• [Task objective] Write out, word for word, every line from the first one through the line that holds "scots_pine(1676, 120, 447, 126, 'big", and nothing else; skip the pictures.

• [Source excerpt]
-- Start --

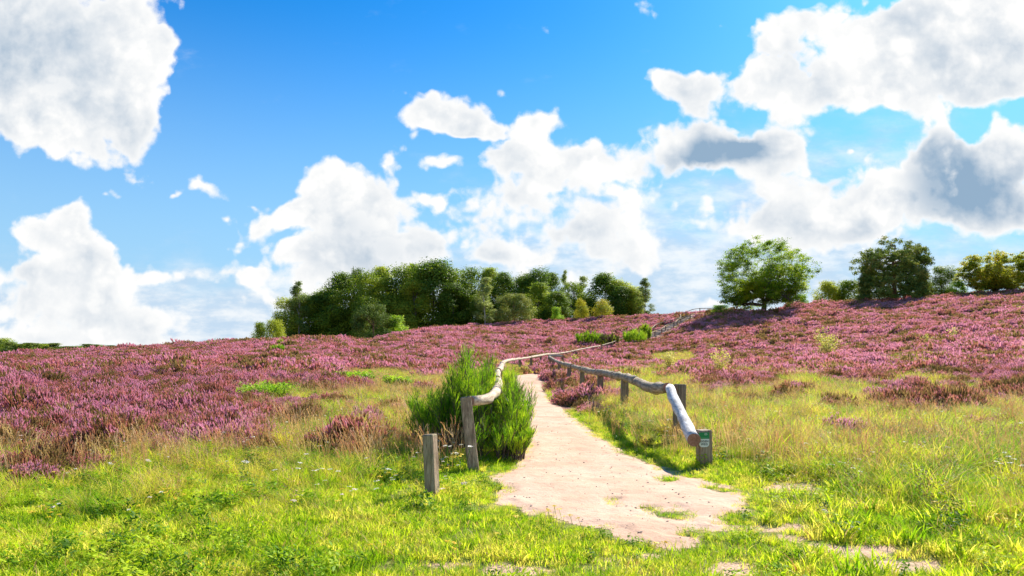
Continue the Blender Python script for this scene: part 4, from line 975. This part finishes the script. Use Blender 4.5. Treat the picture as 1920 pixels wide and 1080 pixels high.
def scots_pine(u, d, vtop, wpx, label, seed=5):
    rg = np.random.default_rng(seed); x0 = (u - 960) / F * d; z0 = tz(x0, d); H = EYE + (HY - vtop) / F * d - z0; Wd = wpx / F * d / 2
    root = empty('pine_tree', (x0, d, z0)); tag(root, label, 'tree'); mb = MB(); C = []; N = []
    mb.tube([(0, 0, -.3), (.1, 0, H * .3), (-.2, 0, H * .6), (.3, 0, H * .88)], [.4, .3, .2, .06], 9, caps=False)
    for i in range(34):
        t = rg.uniform(.25, .88); s = Vector((0, 0, H * t)); a = rg.uniform(0, 2 * math.pi); r = Wd * rg.uniform(.5, .95) * math.sqrt(max(.1, 1 - ((t - .4) / .62) ** 2)); e = Vector((math.cos(a) * r, math.sin(a) * r, min(H * .95, H * t + r * rg.uniform(.1, .55))))
        mid = (s + e) / 2 + Vector((0, 0, -.2 * rg.random())); mb.tube([s, mid, e], [.12, .08, .03], 5, caps=False)
        for j in range(7): C.append(np.array(e) + rg.normal(0, 1, 3) * np.array([.85, .85, .35]))
        if rg.random() < .5: C.append(np.array(mid) + rg.normal(0, .5, 3))
    for i in range(480):  # dense skirt of low branches, open above the middle
        a = rg.uniform(0, 2 * math.pi); z = H * rg.uniform(.02, .52) ** 1.0; k = math.sqrt(max(.05, 1 - (z / (H * .78)) ** 2)); r = Wd * k * rg.uniform(.5, 1) ** .5; C.append(np.array([math.cos(a) * r, math.sin(a) * r, z]))
    C = np.array(C); per = 60; cl = np.repeat(C, per, 0); d_ = rg.normal(size=cl.shape); V, Fc = leaves(cl + d_ * np.array([.34, .34, .2]), d_ + rg.normal(0, .5, cl.shape), .24, .28, rg); V[:, 2] = np.maximum(V[:, 2], .03)
    link('crown', fast_mesh('crown', V, Fc, M['needle']), root); mb.build('trunk', M['pinebark'], root)
scots_pine(1676, 120, 447, 126, 'big dark pine on the right ridge with bare branches showing in its crown')

# ---- broom: sheaves of upright green shoots
def broom(name, loc, stems, label, cat='bush', mats=('broom', 'darkbroom'), shoot=.30, w=.006, seed=1, per=16, dead=.12):
    """stems: (x, y, height, lean x, lean y)"""
    rg = np.random.default_rng(seed); root = empty(name, loc); tag(root, label, cat); mb = MB(); Vg = []; Vd = []
    for (sx, sy, h, lx, ly) in stems:
        p = [Vector((sx + lx * t ** 1.5, sy + ly * t ** 1.5, h * t - .03)) for t in (0, .3, .6, .9)]; mb.tube(p, [.014, .010, .006, .002], 4, caps=False)
        for j in range(per):
            t = rg.uniform(.12, 1) ** .8; b = np.array([sx + lx * t ** 1.5, sy + ly * t ** 1.5, h * t]); L = shoot * rg.uniform(.6, 1.25) * (1.15 - .4 * t) * (h ** .3); a = rg.uniform(0, 6.28); out = rg.uniform(.10, .85)
            dr = np.array([math.cos(a) * out + lx * .4, math.sin(a) * out + ly * .4, 1.]); dr /= np.linalg.norm(dr); s = np.cross(dr, rg.normal(size=3)); s /= np.linalg.norm(s); k = w * rg.uniform(.7, 1.2)
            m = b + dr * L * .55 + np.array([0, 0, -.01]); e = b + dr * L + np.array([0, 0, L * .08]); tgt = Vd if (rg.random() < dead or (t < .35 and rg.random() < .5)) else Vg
            tgt.append([b - s * k * .4, b + s * k * .4, m + s * k, m - s * k]); tgt.append([m - s * k, m + s * k, e + s * k * .25, e - s * k * .25])
            for q in range(5):   # side twiglets
                tt = rg.uniform(.2, .85); c = b + (e - b) * tt; a2 = rg.uniform(0, 6.28); d2 = dr + np.array([math.cos(a2), math.sin(a2), 0]) * .42; d2 /= np.linalg.norm(d2); l2 = L * .33 * rg.uniform(.5, 1.2); s2 = np.cross(d2, rg.normal(size=3)); s2 /= np.linalg.norm(s2)
                tgt.append([c - s2 * k * .35, c + s2 * k * .35, c + d2 * l2 + s2 * k * .3, c + d2 * l2 - s2 * k * .3])
    mb.build('stems', M['bark'], root)
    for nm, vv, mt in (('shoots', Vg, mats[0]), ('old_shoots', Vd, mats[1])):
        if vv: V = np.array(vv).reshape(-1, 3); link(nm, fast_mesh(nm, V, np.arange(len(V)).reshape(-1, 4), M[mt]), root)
def big_broom():
    rg = np.random.default_rng(3); st = []
    o = np.array(at(885, 850, 10.75)[:2])
    def add(n, u0, u1, d0, d1, h0, h1, lx0, lx1):
        for i in range(n):
            u = rg.uniform(u0, u1); d = rg.uniform(d0, d1); x = (u - 960) / F * d; st.append((x - o[0], d - o[1], rg.uniform(h0, h1), rg.uniform(lx0, lx1), rg.normal(0, .12)))
    add(70, 850, 905, 10.3, 11.6, .90, 1.28, -.16, .06)
    add(14, 866, 886, 10.5, 11.4, 1.35, 1.56, -.06, .03); add(34, 900, 924, 12.0, 13.2, 1.0, 1.42, -.03, .04)
    add(30, 832, 872, 10.4, 11.4, .70, 1.02, -.14, .06)
    add(60, 796, 858, 10.4, 11.5, .40, .85, -.40, .0); add(14, 805, 850, 10.4, 11, .5, .8, -.6, -.3)
    add(70, 944, 978, 10.2, 11.8, .50, .95, -.04, .24); add(24, 946, 966, 11.4, 12.8, .9, 1.16, -.03, .08)
    add(46, 922, 948, 11.6, 13.2, .45, .72, -.05, .05)
    add(46, 884, 975, 9.75, 10.9, .16, .58, -.14, .2); add(24, 955, 984, 9.8, 10.4, .22, .45, .0, .22)
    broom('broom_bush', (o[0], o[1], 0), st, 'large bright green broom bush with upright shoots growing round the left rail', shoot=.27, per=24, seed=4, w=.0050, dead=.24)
big_broom()
def small_broom(u, vbase, vtop, wpx, label, n, mats, seed, name='broom_bush'):
    x, y, z = ground_at(u, vbase, 0, 20); h = (vbase - vtop) / F * y; w = wpx / F * y; rg = np.random.default_rng(seed); st = []
    for i in range(n):
        a = rg.uniform(0, 6.28); r = w / 2 * math.sqrt(rg.random()) * .8; k = 1 - .45 * (r / (w / 2)) ** 2; st.append((math.cos(a) * r, math.sin(a) * r, h * .8 * rg.uniform(.7, 1.05) * k, math.cos(a) * r * .3, math.sin(a) * r * .3))
    broom(name, (x, y, z), st, label, mats=mats, shoot=min(.5, h * .32), w=.012 + y * .00022, seed=seed, per=16)
small_broom(1105, 650, 616, 52, 'dark green broom bush behind the left rail at the foot of the slope', 80, ('broom', 'darkbroom'), 31)
small_broom(1143, 651, 621, 44, 'brownish broom bush right beside the dark green one behind the rail', 70, ('darkbroom', 'broom'), 32)
small_broom(1190, 648, 612, 46, 'vivid light green bush at the lower end of the slope rails', 90, ('brightbush', 'broom'), 33)
small_broom(1210, 640, 600, 20, 'slim dark upright bush directly behind the vivid green bush', 40, ('broom', 'darkbroom'), 34, 'juniper')
small_broom(521, 666, 644, 30, 'round green bush alone in the heather below the grove left end', 60, ('brightbush', 'broom'), 35)
small_broom(527, 650, 634, 16, 'small yellow-green tuft bush on the skyline above the lone round bush', 24, ('paleleaf', 'broom'), 36)
small_broom(217, 685, 673, 16, 'tiny green bush in the heather at far left', 24, ('brightbush', 'broom'), 37)
small_broom(247, 724, 711, 30, 'low flat green bush in the left heather field', 30, ('broom', 'brightbush'), 38)

# ---- saplings with pale leaves
def sapling(name, u, vbase, vtop, wpx, label, seed, mat='paleleaf', nst=5, per=60, lf=.035):
    x, y, z = ground_at(u, vbase, 0, 5); h = (vbase - vtop) / F * y; w = wpx / F * y; rg = np.random.default_rng(seed); root = empty(name, (x, y, z)); tag(root, label, 'sapling'); mb = MB(); C = []
    for i in range(nst):
        a = rg.uniform(0, 6.28); r = w * .5 * rg.uniform(.3, 1); hh = h * rg.uniform(.6, 1) * (1.1 if i == 0 else 1); r = r * .3 if i == 0 else r
        p = [Vector((math.cos(a) * r * t ** 1.2, math.sin(a) * r * t ** 1.2, hh * t)) for t in (0, .35, .7, 1)]; mb.tube(p, [.016, .012, .007, .003], 5, caps=False)
        for j in range(per):
            t = rg.uniform(.2, 1); q = np.array([math.cos(a) * r * t ** 1.2, math.sin(a) * r * t ** 1.2, hh * t]); C.append(q + rg.normal(0, 1, 3) * np.array([.11, .11, .05]) * (w / 1.1) * (1.2 - .6 * t))
    C = np.array(C); V, Fc = leaves(C, rg.normal(size=C.shape) * .6 + np.array([0, 0, .8]), lf, .62, rg); link('foliage', fast_mesh('foliage', V, Fc, M[mat]), root); mb.build('stem', M['bark'], root)
sapling('sapling', 1550, 672, 614, 62, 'pale yellow sapling in the heather on the right slope, largest of the saplings', 41, lf=.06, nst=10, per=150)
sapling('sapling', 1352, 706, 655, 44, 'pale green sapling in the heather beyond the white log, with layered twigs', 42, lf=.045, nst=9, per=120)
sapling('sapling', 1257, 702, 658, 36, 'yellow-green sapling in the brown grass above the right rail', 43, lf=.045, nst=9, per=120)
sapling('sapling', 1073, 690, 662, 26, 'small yellow-green sapling behind the far end of the right rail', 44, lf=.06)
sapling('sapling', 1335, 660, 640, 30, 'faint low sapling above the pale green layered one', 45, lf=.06, nst=4, per=30)
sapling('sapling', 1785, 640, 610, 34, 'pale thin sapling high in the right heather, below the yellowing oak', 46, lf=.07, nst=5, per=40)
sapling('sapling', 1735, 650, 622, 30, 'smaller pale sapling down-slope of the thin one below the yellowing oak', 47, lf=.06, nst=5, per=36)
sapling('sapling', 405, 650, 630, 12, 'dark tiny sapling standing up from the left skyline', 48, 'broadleaf', lf=.08, nst=3, per=24)
sapling('sapling', 385, 650, 637, 26, 'thin green sprigs on the left skyline beside the tiny dark sapling', 49, 'birchleaf', lf=.06, nst=6, per=24)
sapling('sapling', 345, 652, 639, 14, 'leftmost thin sprig on the left skyline', 50, 'birchleaf', lf=.06, nst=4, per=20)
sapling('bramble', 500, 752, 718, 110, 'light green leafy bush patch amid the left heather', 51, 'brightbush', lf=.035, nst=60, per=90)
sapling('bramble', 660, 724, 698, 90, 'light green leafy patch left of the broom bush, upper one', 52, 'brightbush', lf=.06, nst=60, per=70)
sapling('bramble', 745, 730, 706, 60, 'light green leafy patch nearest the broom bush', 53, 'brightbush', lf=.06, nst=40, per=70)
# pinkish umbels by the right end post
def umbels():
    for i, (u, vb, vt, d, s, lb) in enumerate([(1267, 845, 797, 11.2, 1.5, 'tall pinkish flower heads beside the dark end post of the right rail'),
                                      (1250, 855, 820, 11.0, 1.2, 'low pinkish flower heads left of the dark end post of the right rail'),
                                      (840, 884, 840, 8.6, 1.5, 'white flat flower heads between the short post and the first rail post')]):
        x = (u - 960) / F * d; root = empty('yarrow_plant', (x, d, tz(x, d))); tag(root, lb, 'flower')
        me = yarrow(600 + i, M['white'] if i == 2 else M['pinkish'], .36); o = link('flower_heads', me, root); o.scale = (s, s, s * .8)
        o2 = link('flower_heads', yarrow(610 + i, M['white'] if i == 2 else M['pinkish'], .30), root); o2.scale = (s, s, s * .8); o2.location = (.1, .05, 0)
M['pinkish'] = leafmat('pinkish_flower', [(.62,.42,.38),(.70,.55,.48),(.66,.45,.46)], 1., .2)
umbels()
# keep only what is placed
for k, (src, _, _) in LIB.items():
    if k not in used:
        for c in list(src.children): bpy.data.objects.remove(c)
        bpy.data.objects.remove(src)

-- End --

• [Right answer]
Continue the Blender Python script for this scene: part 4, from line 975. This part finishes the script. Use Blender 4.5. Treat the picture as 1920 pixels wide and 1080 pixels high.
def scots_pine(u, d, vtop, wpx, label, seed=5):
    rg = np.random.default_rng(seed); x0 = (u - 960) / F * d; z0 = tz(x0, d); H = EYE + (HY - vtop) / F * d - z0; Wd = wpx / F * d / 2
    root = empty('pine_tree', (x0, d, z0)); tag(root, label, 'tree'); mb = MB(); C = []; N = []
    mb.tube([(0, 0, -.3), (.1, 0, H * .3), (-.2, 0, H * .6), (.3, 0, H * .88)], [.4, .3, .2, .06], 9, caps=False)
    for i in range(34):
        t = rg.uniform(.25, .88); s = Vector((0, 0, H * t)); a = rg.uniform(0, 2 * math.pi); r = Wd * rg.uniform(.5, .95) * math.sqrt(max(.1, 1 - ((t - .4) / .62) ** 2)); e = Vector((math.cos(a) * r, math.sin(a) * r, min(H * .95, H * t + r * rg.uniform(.1, .55))))
        mid = (s + e) / 2 + Vector((0, 0, -.2 * rg.random())); mb.tube([s, mid, e], [.12, .08, .03], 5, caps=False)
        for j in range(7): C.append(np.array(e) + rg.normal(0, 1, 3) * np.array([.85, .85, .35]))
        if rg.random() < .5: C.append(np.array(mid) + rg.normal(0, .5, 3))
    for i in range(480):  # dense skirt of low branches, open above the middle
        a = rg.uniform(0, 2 * math.pi); z = H * rg.uniform(.02, .52) ** 1.0; k = math.sqrt(max(.05, 1 - (z / (H * .78)) ** 2)); r = Wd * k * rg.uniform(.5, 1) ** .5; C.append(np.array([math.cos(a) * r, math.sin(a) * r, z]))
    C = np.array(C); per = 60; cl = np.repeat(C, per, 0); d_ = rg.normal(size=cl.shape); V, Fc = leaves(cl + d_ * np.array([.34, .34, .2]), d_ + rg.normal(0, .5, cl.shape), .24, .28, rg); V[:, 2] = np.maximum(V[:, 2], .03)
    link('crown', fast_mesh('crown', V, Fc, M['needle']), root); mb.build('trunk', M['pinebark'], root)
scots_pine(1676, 120, 447, 126, 'big dark pine on the right ridge with bare branches showing in its crown')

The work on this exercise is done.